Get the lead out of Oregon’s school water

originally posted on August 20, 2016

 

Lead contamination from one school faucet in the Salem-Keizer School District was worse than in Flint, Michigan — the city whose lead-tainted water launched a national outcry.

Salem-Keizer’s startling finding at Pringle Elementary School illustrates the pervasiveness, and the danger, of lead in water.

“Even low levels of lead in the blood of children can result in behavior and learning problems, lower IQ and hyperactivity, slowed growth, hearing problems [and] anemia,” according to the federal Environmental Protection Agency.

This matters because there is no known “safe” level of lead. The metal, which in recent decades has been banned from many common uses, can accumulate in the body over time, causing cardiovascular, reproductive and other health problems for adults.
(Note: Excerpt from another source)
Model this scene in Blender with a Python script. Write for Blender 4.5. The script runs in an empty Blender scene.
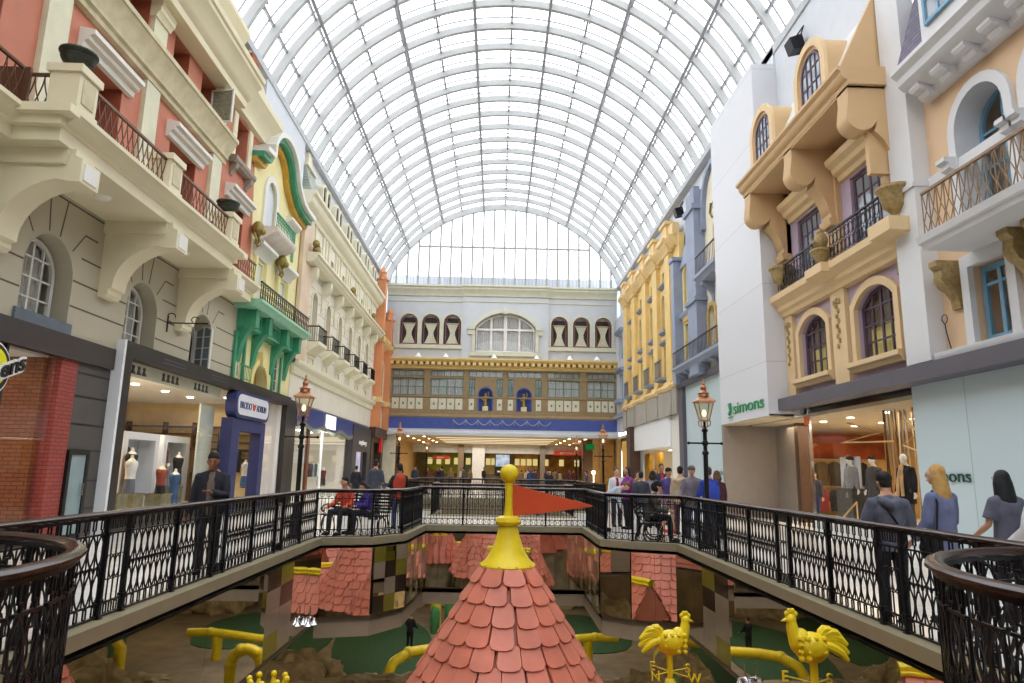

Salem-Keizer is taking the right action this summer by testing its water taps for lead and other contaminants, and by posting the results for the public to see.

That is in contrast to the Portland Public Schools, where the lead-in-water controversy spurred the resignation last month of Superintendent Carole Smith. Questions about lead run so deep that people have been advised not to eat produce grown in Portland’s school gardens because high levels of lead were found in some faucets that might have been used for watering.

Oregon has been deficient in requiring regular testing of school water for contaminants. That must change.

In recent years, a significant number of public water systems in Oregon have exceeded the recommended limits for lead. But the even greater concern is the water becoming contaminated from old, lead pipes in schools and other buildings. Until the public health crisis developed in Flint, officials in Oregon and elsewhere were slow to recognize the localized potential for lead contamination.

The Salem-Keizer School District, which so far has found isolated problems with lead or copper contamination in more than a third of its schools, is doing its part. Meanwhile, the state Board of Education last week required districts to publicly disclose the results of contamination tests.

But the Oregon Legislature needs to act. Lawmakers should be researching the best practices of other states, adapting them for Oregon and preparing a thorough, effective lead contamination testing, remediation and regulation program for adoption in the 2017 Legislature.